By |  July 25, 2013

The House Transportation and Infrastructure Committee discussed increasing the federal gas tax during a hearing about the existing shortfall between incoming and outgoing road and transit funding, according to The Hill.

The 18.4-cents-per-gallon federal gas tax, which generates about $35 billion per year, has not risen since 1993. The Hill reports that the last surface transportation bill spent $54 billion per year.

Considering the disparity, House Transportation and Infrastructure Committee members are discussing a variety of potential solutions to address the funding shortfall.

Democrat committee members suggested raising the federal gas tax as a solution, but Republicans met the idea with resistance.

“We’re sitting here talking about a tax increase,” said Rep. Tom Rice (R-S.C.), according to The Hill. “We just had a tax increase on January 1 and we’re going to have another tax increase next year with ObamaCare.

“I don’t think most Americans know what the fuel tax is,” he added. “What they know is the price of gas. If we find a way to bring the price of fuel down, it might be easier to raise the gas tax a couple of pennies.”

According to The Hill, Rice said projects such as the Keystone XL oil pipeline could help lower gas prices enough to justify a gas tax increase.

Regardless of how new funds are raised, Democrats and Republicans agree something must be done.

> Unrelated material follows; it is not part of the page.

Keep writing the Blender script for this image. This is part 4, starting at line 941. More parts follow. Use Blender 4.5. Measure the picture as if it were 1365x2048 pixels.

“Without changes in spending levels or additional revenue, the trust fund will continue to be unable to meet its obligations over the 10-year budget window,” said Rep. Tom Petri (R-Wis.), according to The Hill. “Many of our members were not in Congress when previous funding shortfalls were addressed, and it is important that members understand the fiscal reality we face and the measures the U.S. DOT would need to take.”